Serious when he needs to be, jolly when he can; I can assure you that being with Justin is worthwhile. Geez, he's always the driver [I'm navigator, thank you very much], and he doesn't seem to mind. We make the same jokes, say the same things, do the same things [only sometimes, we don't have our brains glued together...]. I'm usually competitive, but I don't mind Jubtits usually being the best. He puts a lot of effort into what he does, so he deserves it. He won't admit it, but he's a pretty dedicated person. And I bet, when he read that, he's still thinking "I'm one of the least dedicated people," or something like that. Take some credit, dude.

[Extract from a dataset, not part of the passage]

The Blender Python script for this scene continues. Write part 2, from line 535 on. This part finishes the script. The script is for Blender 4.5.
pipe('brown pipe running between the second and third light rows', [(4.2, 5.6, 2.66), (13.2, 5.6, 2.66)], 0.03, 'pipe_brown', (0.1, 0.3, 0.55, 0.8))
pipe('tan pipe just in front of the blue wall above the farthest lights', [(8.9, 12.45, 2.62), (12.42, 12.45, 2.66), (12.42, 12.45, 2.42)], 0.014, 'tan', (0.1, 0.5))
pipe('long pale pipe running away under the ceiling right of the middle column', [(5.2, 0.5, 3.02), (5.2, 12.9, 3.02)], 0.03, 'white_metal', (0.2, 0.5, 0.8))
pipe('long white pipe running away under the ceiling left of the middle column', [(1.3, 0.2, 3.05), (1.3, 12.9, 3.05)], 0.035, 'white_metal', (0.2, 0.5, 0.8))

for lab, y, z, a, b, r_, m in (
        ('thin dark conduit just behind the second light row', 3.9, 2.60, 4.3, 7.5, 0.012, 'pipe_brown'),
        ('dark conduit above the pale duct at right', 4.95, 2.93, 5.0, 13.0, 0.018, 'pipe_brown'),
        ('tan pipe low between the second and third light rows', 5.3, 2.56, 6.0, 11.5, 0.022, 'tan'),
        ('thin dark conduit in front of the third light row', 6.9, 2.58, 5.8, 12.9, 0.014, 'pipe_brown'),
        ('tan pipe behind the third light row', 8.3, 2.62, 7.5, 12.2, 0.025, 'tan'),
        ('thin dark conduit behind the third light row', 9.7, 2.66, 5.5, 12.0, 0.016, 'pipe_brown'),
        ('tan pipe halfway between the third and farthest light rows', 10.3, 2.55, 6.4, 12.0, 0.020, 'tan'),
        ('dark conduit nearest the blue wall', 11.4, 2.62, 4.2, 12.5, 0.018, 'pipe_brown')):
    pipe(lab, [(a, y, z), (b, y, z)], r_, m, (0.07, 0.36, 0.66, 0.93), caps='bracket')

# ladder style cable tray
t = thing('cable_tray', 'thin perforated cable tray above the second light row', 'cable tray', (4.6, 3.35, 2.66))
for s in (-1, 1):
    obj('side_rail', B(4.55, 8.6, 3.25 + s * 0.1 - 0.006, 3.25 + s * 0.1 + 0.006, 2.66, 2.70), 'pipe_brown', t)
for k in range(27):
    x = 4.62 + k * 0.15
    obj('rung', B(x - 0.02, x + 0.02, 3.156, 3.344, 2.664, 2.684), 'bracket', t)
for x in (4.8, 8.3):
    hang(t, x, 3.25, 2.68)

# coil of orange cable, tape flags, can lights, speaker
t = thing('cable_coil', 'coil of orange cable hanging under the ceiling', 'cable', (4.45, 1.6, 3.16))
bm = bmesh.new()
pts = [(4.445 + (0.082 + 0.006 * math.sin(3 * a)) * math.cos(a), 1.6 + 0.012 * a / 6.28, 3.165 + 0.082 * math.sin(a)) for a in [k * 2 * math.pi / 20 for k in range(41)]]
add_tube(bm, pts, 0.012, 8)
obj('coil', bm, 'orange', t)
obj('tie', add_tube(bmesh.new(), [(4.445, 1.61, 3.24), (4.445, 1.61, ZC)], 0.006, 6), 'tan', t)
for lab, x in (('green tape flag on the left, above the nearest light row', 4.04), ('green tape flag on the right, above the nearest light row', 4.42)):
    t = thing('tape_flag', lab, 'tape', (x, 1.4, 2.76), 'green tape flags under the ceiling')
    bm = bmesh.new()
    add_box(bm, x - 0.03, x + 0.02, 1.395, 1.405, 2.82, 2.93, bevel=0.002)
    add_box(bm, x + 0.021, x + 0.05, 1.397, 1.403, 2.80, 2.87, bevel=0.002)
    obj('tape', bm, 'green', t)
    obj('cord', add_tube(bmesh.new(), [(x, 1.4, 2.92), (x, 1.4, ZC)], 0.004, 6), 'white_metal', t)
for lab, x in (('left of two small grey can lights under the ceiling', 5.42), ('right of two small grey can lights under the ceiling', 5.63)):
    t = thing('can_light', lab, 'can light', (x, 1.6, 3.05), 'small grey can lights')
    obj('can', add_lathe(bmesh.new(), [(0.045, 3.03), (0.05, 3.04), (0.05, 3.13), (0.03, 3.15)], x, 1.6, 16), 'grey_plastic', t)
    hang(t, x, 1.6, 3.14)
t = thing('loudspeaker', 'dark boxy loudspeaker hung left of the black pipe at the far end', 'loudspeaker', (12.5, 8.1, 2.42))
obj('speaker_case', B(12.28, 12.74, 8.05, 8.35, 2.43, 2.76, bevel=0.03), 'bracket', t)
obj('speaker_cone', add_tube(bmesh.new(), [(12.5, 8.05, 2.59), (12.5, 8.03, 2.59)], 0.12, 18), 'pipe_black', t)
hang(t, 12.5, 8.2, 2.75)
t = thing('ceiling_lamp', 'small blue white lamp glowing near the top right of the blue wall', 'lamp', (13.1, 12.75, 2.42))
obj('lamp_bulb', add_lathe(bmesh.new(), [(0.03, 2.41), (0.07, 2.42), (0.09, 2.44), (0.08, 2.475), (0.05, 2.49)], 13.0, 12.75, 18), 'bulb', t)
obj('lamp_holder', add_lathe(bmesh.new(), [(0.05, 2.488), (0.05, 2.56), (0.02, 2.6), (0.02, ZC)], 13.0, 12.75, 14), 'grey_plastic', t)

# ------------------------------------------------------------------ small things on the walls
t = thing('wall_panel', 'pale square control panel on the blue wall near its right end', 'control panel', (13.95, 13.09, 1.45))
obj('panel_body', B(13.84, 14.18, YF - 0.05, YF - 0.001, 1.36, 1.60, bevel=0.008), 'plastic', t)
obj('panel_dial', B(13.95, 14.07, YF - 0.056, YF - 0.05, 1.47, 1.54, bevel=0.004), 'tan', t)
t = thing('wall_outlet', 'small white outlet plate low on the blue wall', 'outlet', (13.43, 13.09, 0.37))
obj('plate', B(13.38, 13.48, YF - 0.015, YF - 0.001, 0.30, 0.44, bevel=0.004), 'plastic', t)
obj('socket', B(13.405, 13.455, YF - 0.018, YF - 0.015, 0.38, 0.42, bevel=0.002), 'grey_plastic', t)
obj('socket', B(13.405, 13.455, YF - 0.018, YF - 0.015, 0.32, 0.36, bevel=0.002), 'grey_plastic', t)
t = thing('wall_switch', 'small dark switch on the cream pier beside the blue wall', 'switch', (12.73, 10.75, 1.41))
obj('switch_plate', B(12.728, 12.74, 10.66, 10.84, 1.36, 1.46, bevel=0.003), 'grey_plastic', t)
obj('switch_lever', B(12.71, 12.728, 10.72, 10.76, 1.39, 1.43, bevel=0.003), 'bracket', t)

I'm all over the place here. Moving on.

Damn, I can't find a song that would suit Jublin. Nothing seems to hit it bang on...
Okay here we go. If Justin was a song / if I had a song for Justin, it would be Younglife by Anberlin. Lyric-wise, the song opens with "Hey brother, do you remember when?" and I think if I were to talk Justin years from now, I'd be able to say this line. Then the lyrics go on, and repeats the line "I wanna do it again." I know that these days with Justin are some of the best days ever [and you guys too, but this is about Juice-stain] and I would definitely want to do it again. On the other hand, this song can be like Justin too in the sense that it's hella catchy. I think that Justin is someone who is easily likable by anyone. It's just hard to not like the guy. The song is calm, but it still has a feeling of happiness [happy background vox!]. And when you get right down to the middle [not that I fully know Justin], you'll love it.

Another friend I don't plan on losing. We haven't gotten sick of each other [yet, rofl].

Besides, I like his house. [lololol]

You're the best, [aroo-uund~] Jew Stan.